Task requirements
Your task is to quote the listing below exactly, beginning with its first line and ending on the line bearing "SC.cycles.max_bounces = 14;".

Given material
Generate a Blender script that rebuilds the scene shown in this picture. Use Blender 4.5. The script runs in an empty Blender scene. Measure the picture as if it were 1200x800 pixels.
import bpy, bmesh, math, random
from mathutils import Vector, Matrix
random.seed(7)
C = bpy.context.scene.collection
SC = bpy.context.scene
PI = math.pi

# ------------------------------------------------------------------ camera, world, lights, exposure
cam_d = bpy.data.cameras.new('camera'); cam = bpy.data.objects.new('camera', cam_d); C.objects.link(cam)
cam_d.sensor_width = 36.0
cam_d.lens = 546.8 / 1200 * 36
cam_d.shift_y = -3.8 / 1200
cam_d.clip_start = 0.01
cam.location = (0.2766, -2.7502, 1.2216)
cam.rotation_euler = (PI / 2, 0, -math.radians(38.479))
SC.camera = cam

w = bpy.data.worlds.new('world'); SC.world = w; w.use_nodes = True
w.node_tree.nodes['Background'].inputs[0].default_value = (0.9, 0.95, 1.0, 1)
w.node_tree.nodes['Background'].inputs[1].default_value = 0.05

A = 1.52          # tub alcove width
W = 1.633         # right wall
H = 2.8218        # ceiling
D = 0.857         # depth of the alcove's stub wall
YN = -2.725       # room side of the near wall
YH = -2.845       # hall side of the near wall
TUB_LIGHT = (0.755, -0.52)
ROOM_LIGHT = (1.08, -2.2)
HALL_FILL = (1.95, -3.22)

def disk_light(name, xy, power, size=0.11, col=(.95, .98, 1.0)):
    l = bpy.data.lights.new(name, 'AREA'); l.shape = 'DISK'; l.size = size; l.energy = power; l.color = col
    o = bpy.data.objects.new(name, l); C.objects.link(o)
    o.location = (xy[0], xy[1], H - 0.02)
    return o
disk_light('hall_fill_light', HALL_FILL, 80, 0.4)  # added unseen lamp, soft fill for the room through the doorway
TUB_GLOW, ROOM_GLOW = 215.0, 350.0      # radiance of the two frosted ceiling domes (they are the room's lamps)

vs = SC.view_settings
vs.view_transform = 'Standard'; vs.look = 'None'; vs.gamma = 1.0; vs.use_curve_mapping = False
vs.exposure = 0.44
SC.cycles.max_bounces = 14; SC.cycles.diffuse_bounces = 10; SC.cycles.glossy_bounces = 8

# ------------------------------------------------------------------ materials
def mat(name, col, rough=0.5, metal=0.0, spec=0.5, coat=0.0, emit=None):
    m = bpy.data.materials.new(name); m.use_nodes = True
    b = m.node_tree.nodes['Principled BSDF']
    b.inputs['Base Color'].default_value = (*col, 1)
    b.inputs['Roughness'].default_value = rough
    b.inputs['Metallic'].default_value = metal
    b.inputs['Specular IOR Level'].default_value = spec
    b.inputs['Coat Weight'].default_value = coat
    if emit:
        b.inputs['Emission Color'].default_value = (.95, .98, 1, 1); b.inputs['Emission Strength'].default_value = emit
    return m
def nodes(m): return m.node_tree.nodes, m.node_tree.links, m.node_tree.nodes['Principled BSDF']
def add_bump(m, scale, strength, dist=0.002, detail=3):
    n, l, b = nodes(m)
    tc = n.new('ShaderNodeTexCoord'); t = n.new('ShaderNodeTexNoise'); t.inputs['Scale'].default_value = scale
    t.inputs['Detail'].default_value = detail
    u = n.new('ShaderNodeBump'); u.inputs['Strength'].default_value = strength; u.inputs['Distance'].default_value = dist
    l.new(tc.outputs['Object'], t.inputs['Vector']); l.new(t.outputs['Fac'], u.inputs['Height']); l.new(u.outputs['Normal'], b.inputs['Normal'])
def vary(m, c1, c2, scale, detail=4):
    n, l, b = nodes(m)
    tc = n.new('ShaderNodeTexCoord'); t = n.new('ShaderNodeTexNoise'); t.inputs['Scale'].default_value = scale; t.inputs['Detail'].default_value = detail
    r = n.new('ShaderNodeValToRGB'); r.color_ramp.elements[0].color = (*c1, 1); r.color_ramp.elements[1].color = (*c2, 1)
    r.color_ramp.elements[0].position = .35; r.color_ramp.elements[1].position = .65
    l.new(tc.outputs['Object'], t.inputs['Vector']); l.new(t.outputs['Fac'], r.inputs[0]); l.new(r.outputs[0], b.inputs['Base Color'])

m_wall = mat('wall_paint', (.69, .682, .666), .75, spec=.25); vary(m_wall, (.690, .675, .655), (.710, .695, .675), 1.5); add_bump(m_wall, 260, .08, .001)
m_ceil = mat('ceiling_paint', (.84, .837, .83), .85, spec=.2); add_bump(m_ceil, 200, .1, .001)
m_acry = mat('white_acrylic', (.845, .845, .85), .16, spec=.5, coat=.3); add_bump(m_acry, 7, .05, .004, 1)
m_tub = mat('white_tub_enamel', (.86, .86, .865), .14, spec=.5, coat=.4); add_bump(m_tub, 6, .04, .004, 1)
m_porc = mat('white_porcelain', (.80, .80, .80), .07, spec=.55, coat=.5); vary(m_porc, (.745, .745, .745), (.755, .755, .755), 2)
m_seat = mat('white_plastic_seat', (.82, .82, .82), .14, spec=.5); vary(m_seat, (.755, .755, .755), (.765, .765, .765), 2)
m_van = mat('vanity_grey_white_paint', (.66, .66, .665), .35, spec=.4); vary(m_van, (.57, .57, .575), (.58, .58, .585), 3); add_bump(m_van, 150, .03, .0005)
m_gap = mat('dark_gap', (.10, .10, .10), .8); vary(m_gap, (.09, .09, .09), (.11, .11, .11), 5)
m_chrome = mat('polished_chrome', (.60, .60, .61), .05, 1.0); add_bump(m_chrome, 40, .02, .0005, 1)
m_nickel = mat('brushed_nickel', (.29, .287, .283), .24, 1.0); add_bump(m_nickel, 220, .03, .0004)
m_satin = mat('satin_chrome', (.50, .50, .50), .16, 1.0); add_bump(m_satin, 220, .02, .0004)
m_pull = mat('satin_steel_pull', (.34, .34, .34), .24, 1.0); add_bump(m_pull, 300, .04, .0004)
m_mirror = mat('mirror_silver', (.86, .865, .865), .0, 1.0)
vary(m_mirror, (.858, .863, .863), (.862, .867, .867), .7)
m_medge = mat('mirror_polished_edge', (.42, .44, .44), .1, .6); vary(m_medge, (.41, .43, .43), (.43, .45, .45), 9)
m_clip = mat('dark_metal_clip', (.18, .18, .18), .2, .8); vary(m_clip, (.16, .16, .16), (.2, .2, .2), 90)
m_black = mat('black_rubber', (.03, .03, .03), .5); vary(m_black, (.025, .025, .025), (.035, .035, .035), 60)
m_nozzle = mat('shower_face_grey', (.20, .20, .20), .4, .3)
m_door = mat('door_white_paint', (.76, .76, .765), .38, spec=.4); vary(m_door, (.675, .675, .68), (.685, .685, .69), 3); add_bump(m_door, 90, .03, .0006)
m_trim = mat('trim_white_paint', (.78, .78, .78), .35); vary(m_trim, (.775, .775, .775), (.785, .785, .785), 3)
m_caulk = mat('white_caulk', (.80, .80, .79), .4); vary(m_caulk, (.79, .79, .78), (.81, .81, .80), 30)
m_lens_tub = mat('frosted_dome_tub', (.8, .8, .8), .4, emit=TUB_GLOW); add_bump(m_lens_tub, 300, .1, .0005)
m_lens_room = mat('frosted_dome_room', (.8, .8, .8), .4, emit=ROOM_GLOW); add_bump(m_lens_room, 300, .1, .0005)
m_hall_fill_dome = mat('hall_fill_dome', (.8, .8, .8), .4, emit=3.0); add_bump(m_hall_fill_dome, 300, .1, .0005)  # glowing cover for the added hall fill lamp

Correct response
Generate a Blender script that rebuilds the scene shown in this picture. Use Blender 4.5. The script runs in an empty Blender scene. Measure the picture as if it were 1200x800 pixels.
import bpy, bmesh, math, random
from mathutils import Vector, Matrix
random.seed(7)
C = bpy.context.scene.collection
SC = bpy.context.scene
PI = math.pi

# ------------------------------------------------------------------ camera, world, lights, exposure
cam_d = bpy.data.cameras.new('camera'); cam = bpy.data.objects.new('camera', cam_d); C.objects.link(cam)
cam_d.sensor_width = 36.0
cam_d.lens = 546.8 / 1200 * 36
cam_d.shift_y = -3.8 / 1200
cam_d.clip_start = 0.01
cam.location = (0.2766, -2.7502, 1.2216)
cam.rotation_euler = (PI / 2, 0, -math.radians(38.479))
SC.camera = cam

w = bpy.data.worlds.new('world'); SC.world = w; w.use_nodes = True
w.node_tree.nodes['Background'].inputs[0].default_value = (0.9, 0.95, 1.0, 1)
w.node_tree.nodes['Background'].inputs[1].default_value = 0.05

A = 1.52          # tub alcove width
W = 1.633         # right wall
H = 2.8218        # ceiling
D = 0.857         # depth of the alcove's stub wall
YN = -2.725       # room side of the near wall
YH = -2.845       # hall side of the near wall
TUB_LIGHT = (0.755, -0.52)
ROOM_LIGHT = (1.08, -2.2)
HALL_FILL = (1.95, -3.22)

def disk_light(name, xy, power, size=0.11, col=(.95, .98, 1.0)):
    l = bpy.data.lights.new(name, 'AREA'); l.shape = 'DISK'; l.size = size; l.energy = power; l.color = col
    o = bpy.data.objects.new(name, l); C.objects.link(o)
    o.location = (xy[0], xy[1], H - 0.02)
    return o
disk_light('hall_fill_light', HALL_FILL, 80, 0.4)  # added unseen lamp, soft fill for the room through the doorway
TUB_GLOW, ROOM_GLOW = 215.0, 350.0      # radiance of the two frosted ceiling domes (they are the room's lamps)

vs = SC.view_settings
vs.view_transform = 'Standard'; vs.look = 'None'; vs.gamma = 1.0; vs.use_curve_mapping = False
vs.exposure = 0.44
SC.cycles.max_bounces = 14; SC.cycles.diffuse_bounces = 10; SC.cycles.glossy_bounces = 8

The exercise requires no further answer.